> [WHAT THE EXERCISE ASKS]
Go through the records below line by line, counting those that contain the word "this"; answer with the count only.

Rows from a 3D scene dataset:
▼▼▼

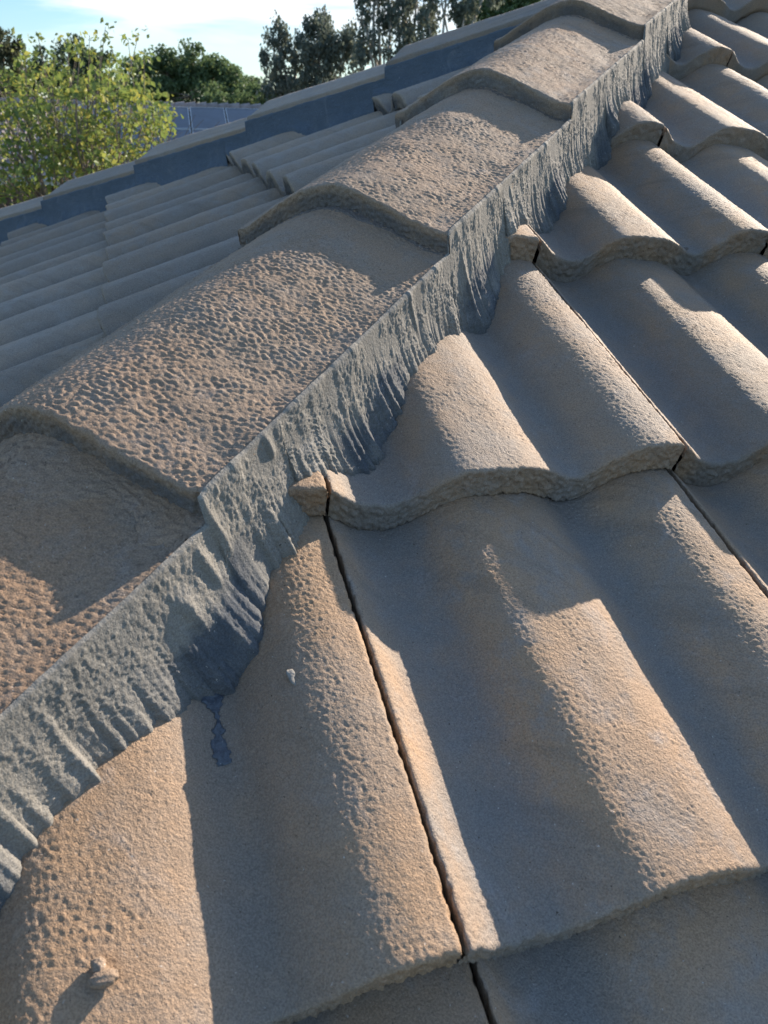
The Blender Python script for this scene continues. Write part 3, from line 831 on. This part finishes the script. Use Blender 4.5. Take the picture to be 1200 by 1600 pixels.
def lobe(px, py, d, r): return (tuple(at(px, py, d)), r)
def gb(px, d):
    q = at(px, 200, d); return (q[0], q[1], GZ)
clump_tree('bushy_tree', gb(15, 27), 8, [lobe(-30, 110, 27, (1.3, 1.3, 1.4)), lobe(5, 95, 27, (.75, .9, 1.1)), lobe(-5, 160, 26, (1.3, 1, 1))], 110, 90, .075, M_LB, M_BARK, 21,
           'grey green bushy tree at the left edge behind the airy leafy tree', csize=.32)
clump_tree('bushy_tree', gb(95, 34), 8, [lobe(50, 135, 34, (1.6, 1.4, 1.0)), lobe(100, 115, 34, (1.3, 1.3, 1.2)), lobe(140, 100, 34, (1.0, 1, 1.0)), lobe(150, 145, 33, (1.6, 1.2, .9)), lobe(20, 165, 33, (1.5, 1, .8))], 130, 110, .09, M_LD, M_BARK, 22,
           'dark round tree seen through the airy leafy tree', csize=.42)
clump_tree('bushy_tree', gb(300, 36), 8, [lobe(225, 130, 37, (1.1, 1.2, 1.0)), lobe(262, 120, 36, (1.2, 1.3, 1.1)), lobe(302, 108, 36, (1.3, 1.3, 1.0)), lobe(340, 118, 36, (1.1, 1.1, 1.0)), lobe(375, 138, 36, (1.0, 1, .7)), lobe(300, 150, 35, (2.6, 1.2, .7)), lobe(215, 160, 35, (1.2, 1, .8)), lobe(395, 150, 35, (.9, .9, .5))],
           260, 110, .085, M_LM, M_BARK, 23, 'broad rounded mid green tree above the neighbouring roof ridge', csize=.40)
clump_tree('bushy_tree', gb(400, 31), 5, [lobe(350, 162, 31, (.9, .9, .35)), lobe(395, 160, 31, (1.0, .9, .4)), lobe(430, 163, 31, (.8, .9, .35))], 60, 90, .07, M_LM, M_BARK, 24,
           'low bright green shrubby tree right above the end of the neighbouring ridge', csize=.28, trunk_r=.1)
EL = [lobe(435, 52, 30, (.42, .5, .55)), lobe(428, 82, 30, (.45, .5, .5)), lobe(445, 110, 30, (.5, .6, .6)), lobe(422, 132, 30, (.30, .4, .3)), lobe(432, 135, 30, (.35, .4, .4)), lobe(460, 75, 30, (.6, .6, .6)), lobe(480, 90, 30, (.6, .6, .7)),
      lobe(507, 28, 30, (.35, .5, .75)), lobe(497, 50, 30, (.5, .6, .7)), lobe(520, 60, 30, (.6, .6, .8)), lobe(500, 100, 30, (.7, .6, .8)), lobe(535, 95, 30, (.7, .6, .8)), lobe(470, 130, 30, (.7, .6, .45)), lobe(505, 135, 30, (.7, .6, .5)), lobe(550, 60, 30, (.45, .5, .6))]
clump_tree('eucalyptus_tree', gb(470, 30), 9, EL, 150, 80, .075, M_LE, M_PALEBARK, 25, 'left grey green eucalyptus with drooping pointed clumps rising over the far hip', csize=.30, droop=.9, vstretch=1.4, trunk_r=.16)
EL2 = [lobe(565, 30, 27, (.45, .5, .7)), lobe(590, 10, 27, (.7, .6, .8)), lobe(620, -15, 27, (.9, .8, .9)), lobe(575, 60, 27, (.5, .5, .6)), lobe(610, 35, 27, (.7, .6, .6)), lobe(650, 10, 27, (.8, .7, .8)), lobe(600, 85, 27, (.6, .5, .35)), lobe(640, 55, 27, (.5, .5, .6)), lobe(560, 95, 27, (.5, .5, .45)), lobe(640, -50, 27, (1.0, .8, .8)), lobe(585, -30, 27, (.6, .6, .6))]
clump_tree('eucalyptus_tree', gb(610, 27), 9, EL2, 105, 80, .07, M_LE, M_PALEBARK, 26, 'middle eucalyptus cut by the top edge of the photo, with sky holes in its crown', csize=.30, droop=.9, vstretch=1.4, trunk_r=.16)
EL3 = [lobe(670, 30, 26, (.5, .5, .6)), lobe(690, 5, 26, (.6, .6, .6)), lobe(730, 10, 26, (.6, .6, .5)), lobe(662, 60, 26, (.4, .5, .35)), lobe(725, 32, 26, (.35, .4, .35)), lobe(700, -40, 26, (1.0, .8, .7)), lobe(760, -15, 26, (.7, .7, .45))]
clump_tree('eucalyptus_tree', gb(700, 26), 9, EL3, 58, 80, .07, M_LE, M_PALEBARK, 27, 'right eucalyptus behind the upper end of the far hip, thin crown with large gaps', csize=.28, droop=.9, vstretch=1.4, trunk_r=.14)
EL4 = [lobe(755, 10, 40, (1.0, .8, .55)), lobe(790, 3, 40, (1.2, .8, .45)), lobe(825, -3, 40, (.9, .8, .4)), lobe(735, 30, 40, (.8, .8, .4)), lobe(790, 25, 40, (1.5, 1, .5))]
clump_tree('bushy_tree', gb(780, 40), 8, EL4, 90, 90, .10, M_LM, M_BARK, 28, 'low green tree farthest right behind the top of the far hip', csize=.4)
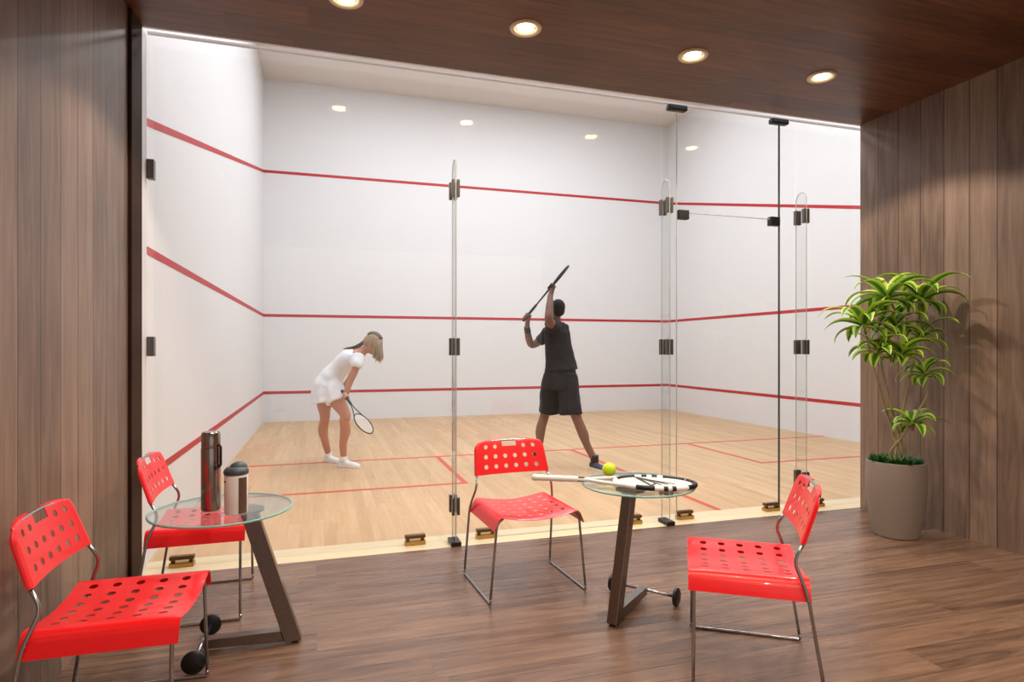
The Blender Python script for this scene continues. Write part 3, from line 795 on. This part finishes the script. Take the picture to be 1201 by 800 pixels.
# dress
bm = bmesh.new()
limb(bm, [w(421.5, 415.5), w(416, 418), w(409, 422), w(398, 432), w(389, 443), w(385, 452), w(385.5, 462), w(387, 469.5)],
     [(.085, .055), (.17, .095), (.175, .122), (.145, .112), (.19, .135), (.225, .165), (.245, .19), (.26, .212)], lat, 5, cap=False, seg=40)
limb(bm, [w(419, 419.5, -.12), w(418.5, 427, -.19), w(417.5, 431, -.205)], [.09, .074, .064], lat, 4, cap=False)
limb(bm, [w(420, 418, .12), w(418.5, 426, .17), w(417.5, 430, .185)], [.085, .07, .06], lat, 4, cap=False)
limb(bm, [w(388, 447, -.07), w(392.5, 461, -.12), w(396.5, 470, -.135)], [.11, .128, .138], lat, 4, cap=False, seg=32)
limb(bm, [w(384, 449, .08), w(383, 461, .1), w(382, 470, .11)], [.11, .12, .13], lat, 4, cap=False, seg=32)
dress = obj('dress', bm, M['cloth_w'], None); attach(remesh(dress, .008, 3))
crease(dress, .006)
# pleats of the skirt
for vtx in dress.data.vertices:
    zc = vtx.co.z; z1, z0 = w(385, 450).z, w(387, 470).z
    if zc < z1:
        k_ = min(1, (z1-zc)/(z1-z0)); c_ = w(386, 460); dx = vtx.co-c_; ang = math.atan2(dx.y, dx.x)
        n_ = Vector((dx.x, dx.y, 0)).normalized(); vtx.co += n_*(.012*k_*math.sin(ang*15))
# hair
bm = bmesh.new()
ell(bm, q(-.022, 0, .038), (.106, .09, .095), rot); ell(bm, q(-.06, 0, -.0), (.065, .078, .08), rot)
hr = attach(remesh(obj('hair', bm, M['hair_w'], None), .006, 2))
bm = bmesh.new(); bmd = bmesh.new(); rnd = random.Random(3)
for i in range(120):
    y = rnd.uniform(-.085, .085); x0 = rnd.uniform(-.05, .055)
    a = q(x0, y*.7, .10-abs(x0)*.3); b = q(x0+.035, y*1.08, .04); c_ = b+UP*-rnd.uniform(.06, .10)+RIGHT*rnd.uniform(-.015, .02); d_ = c_+UP*-rnd.uniform(.05, .12)+RIGHT*rnd.uniform(-.03, .015)
    if i % 4 == 0:
        yy = rnd.uniform(-.06, .06); kk = math.sqrt(1-(yy/.09)**2)
        tube(bmd, [q(-.022+.106*kk*math.cos(R(g)), yy, .038+.096*kk*math.sin(R(g))) for g in range(175, 40, -15)], .006, 6)
    else: tube(bm, catmull([a, b, c_, d_], 5), .009, 6, rf=lambda s: .011*(1-s)**.6+.0015)
obj('hair_strands', bm, M['hair_w'], hr, True); obj('dark_strands', bmd, M['hair_d'], hr, True)
bm = bmesh.new()
for i in range(9):
    o_ = Vector((rnd.uniform(-.012, .012), rnd.uniform(-.02, .02), rnd.uniform(-.012, .012)))
    tube(bm, catmull([q(-.09, 0, .03)+o_*.4, w(424, 403.5)+o_, w(416, 408)+o_*1.4, w(403+rnd.uniform(-2, 4), 410)+o_*1.6], 5), .01, 6, rf=lambda s: .012*(1-s)**.5+.002)
obj('ponytail', bm, M['hair_d'], hr, True)
for hl_, to_, an in ((hn, tn, an_n), (hf, tf, an_f)):
    bm = bmesh.new(); shoe(bm, hl_, to_, .046, ankle=an-UP*.01); o = obj('shoe', bm, M['shoe_w'], None); attach(remesh(o, .006, 3)); 
    bm = None; sole(o, hl_, to_, M['white'])
    bm = bmesh.new(); limb(bm, [an-UP*.03, an+UP*.03], [.042, .040], lat, 3, cap=False); attach(obj('sock', bm, M['shoe_w'], None, True))
rk2, _ = make_racket('squash_racket', "racket with pale strings held by the woman in white, its head hanging at knee height", (tp-bt).length, .152, .105, M['darkmetal'], M['black'], M['string'], .0019, ftube=.0065, gl=.18, pitch=.013)
orient(rk2, bt, tp, FWD*-1+RIGHT*1.5+UP*.3)

# ---- man, racket swung up, seen from behind
D0 = 7.0
root = empty('person', (2.62, 6.45, 0)); tag(root, 'man in black sports clothes seen from behind, swinging his racket overhead', 'person')
bm = bmesh.new(); lat = (RIGHT*.85+FWD*.5).normalized()
limb(bm, [w(657, 446), w(657, 436), w(656, 420), w(655, 400), w(653.5, 388), w(652.5, 379), w(652, 371)], [(.15, .11), (.155, .12), (.14, .1), (.155, .11), (.14, .085), (.058, .058), (.055, .055)], lat, 5)
hr_, tr_ = ground(693, 549.5), ground(700, 553.5); tr_ = hr_+(RIGHT*.55-FWD*.83)*.285
hl_, tl_ = ground(634, 541), None; tl_ = hl_+(RIGHT*-.75-FWD*.65)*.285
for p in (hr_, tr_, hl_, tl_): p.z = 0
an_r = hr_.lerp(tr_, .22)+UP*.1; an_l = hl_.lerp(tl_, .22)+UP*.1
limb(bm, [w(664, 447, -.03), w(669, 466, -.08), w(674.5, 484, -.12), w(677.5, 493, -.12), w(684, 509, -.13), w(688.5, 522, -.15), an_r, an_r-UP*.06], [(.1, .1), (.088, .09), (.062, .064), (.055, .058), (.058, .06), (.042, .044), .038, .038], lat, 5)
limb(bm, [w(649, 447, .05), w(644, 465, .1), w(640.5, 481, .15), w(638, 490, .16), w(634, 504, .18), w(633, 520, .2), an_l, an_l-UP*.06], [(.1, .1), (.088, .09), (.06, .062), (.055, .056), (.058, .06), (.042, .044), .038, .038], lat, 5)
bt, tp = w(613.5, 376.5, -.1), w(667.5, 311, -.2); ax = (tp-bt).normalized()
h1 = bt+ax*.065; h2 = bt+ax*.065+ax*.0+(w(646.5, 337, -.16)-h1)*1.0; h2 = bt+ax*((h2-bt).dot(ax))
wr1 = w(618, 384, .02); wr2 = w(645.5, 347, -.2)
limb(bm, [w(643, 391, .1), w(634, 399, .18), w(624, 404.5, .2), w(620, 396, .12), wr1], [.056, .05, .042, .042, .029], FWD, 5)
limb(bm, [w(649, 385, -.08), w(646.5, 380, -.2), w(644, 374.5, -.31), w(644.5, 362, -.27), wr2], [.06, .056, .05, .045, .032], FWD, 5)
for c_, wr in ((h1, wr1), (h2, wr2)):
    pv = wr-c_; pv = (pv-ax*pv.dot(ax)).normalized(); fist(bm, c_, ax, pv, .0155, 1.02); limb(bm, [wr, c_+pv*.032], [.029, .026], FWD, 4)
q, rot = head(bm, w(652.5, 363.5, .0), (RIGHT*-.62+FWD*.78), UP, 1.0)
body = attach(remesh(obj('body', bm, M['skin_m'], None), .006, 4)); face_parts(body, q, rot, 1)
bm = bmesh.new(); ell(bm, q(-.028, 0, .034), (.088, .081, .09), rot); ell(bm, q(-.045, 0, -.01), (.062, .072, .07), rot)
attach(remesh(obj('hair', bm, M['hair_m'], None), .006, 1))
# shirt
bm = bmesh.new()
limb(bm, [w(653, 378.5), w(653.5, 384), w(653.5, 392), w(654.5, 404), w(656.5, 418), w(657.5, 428), w(658, 434.5)],
     [(.085, .075), (.15, .1), (.165, .125), (.165, .125), (.178, .13), (.2, .145), (.212, .155)], lat, 5, cap=False, seg=40)
limb(bm, [w(644, 389.5, .08), w(638, 396, .14), w(632.5, 400.5, .17)], [.082, .072, .066], FWD, 4, cap=False)
limb(bm, [w(650, 386, -.06), w(647.5, 381.5, -.14), w(645.8, 378, -.21)], [.088, .08, .072], FWD, 4, cap=False)
crease(attach(remesh(obj('shirt', bm, M['cloth_b'], None), .008, 4)), .009)
bm = bmesh.new()
limb(bm, [w(657.5, 431), w(657, 442), w(657, 456)], [(.19, .135), (.21, .158), (.215, .17)], lat, 4, cap=False, seg=40)
limb(bm, [w(649, 440, .04), w(645.5, 462, .08), w(644.5, 483, .13)], [.115, .122, .125], lat, 4, cap=False, seg=32)
limb(bm, [w(665, 440, -.03), w(667.5, 462, -.07), w(669.5, 486.5, -.11)], [.115, .125, .132], lat, 4, cap=False, seg=32)
crease(attach(remesh(obj('shorts', bm, M['cloth_s'], None), .008, 3)), .011)
bm = bmesh.new(); dwr = (w(620, 396, .12)-wr1).normalized(); limb(bm, [wr1+dwr*.0, wr1+dwr*.07], [.036, .039], FWD, 3, cap=False); attach(obj('wristband', bm, M['black'], None, True))
for h_, t_, an in ((hr_, tr_, an_r), (hl_, tl_, an_l)):
    bm = bmesh.new(); shoe(bm, h_, t_, .05, ankle=an-UP*.02); o = attach(remesh(obj('shoe', bm, M['shoe_b'], None), .006, 3)); sole(o, h_, t_, M['white'], .051)
    bm = bmesh.new(); limb(bm, [an-UP*.03, an+UP*.06], [.046, .046], lat, 3, cap=False); attach(obj('sock', bm, M['black'], None, True))
rk3, _ = make_racket('squash_racket', 'dark racket seen edge-on, raised overhead in both hands by the man in black', (tp-bt).length, .155, .105, M['black'], M['darkmetal'], M['darkmetal'], .0012, ftube=.009, gl=.2, pitch=.014)
orient(rk3, bt, tp, RIGHT*.77+UP*-.64+FWD*.12)

# ------------------------------------------------------------------ light
def area(name, loc_, sx, sy, e_, col=(1, 1, 1), rot=(0, 0, 0)):
    l = bpy.data.lights.new(name, 'AREA'); l.shape = 'RECTANGLE'; l.size = sx; l.size_y = sy; l.energy = e_; l.color = col
    o = bpy.data.objects.new(name, l); COL.objects.link(o); o.location = loc_; o.rotation_euler = rot; return o
for x in (.95, 3.05, 4.95):
    for y in (5.3, 7.5, 9.7):
        area('court_light', (x, y, ZT-.03), 1.3, .5, 52, (.88, .94, 1))
wd = bpy.data.worlds.new('World'); S.world = wd; wd.use_nodes = True
bg = wd.node_tree.nodes['Background']; bg.inputs[0].default_value = (1, .99, .98, 1); bg.inputs[1].default_value = .6

# ------------------------------------------------------------------ camera
cd = bpy.data.cameras.new('Camera'); cam = bpy.data.objects.new('Camera', cd); COL.objects.link(cam)
cd.sensor_fit = 'HORIZONTAL'; cd.sensor_width = 36; cd.lens = F/1201*36
cam.location = (0, 0, H); cam.rotation_euler = (PI/2, 0, -TH); cd.shift_y = (VH-400)/1201; cd.clip_start = .05
S.camera = cam
S.view_settings.view_transform = 'Standard'; S.view_settings.look = 'None'; S.view_settings.gamma = 1
S.view_settings.exposure = 0; S.view_settings.use_curve_mapping = False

▲▲▲

> [SOLUTION TO THE EXERCISE]
2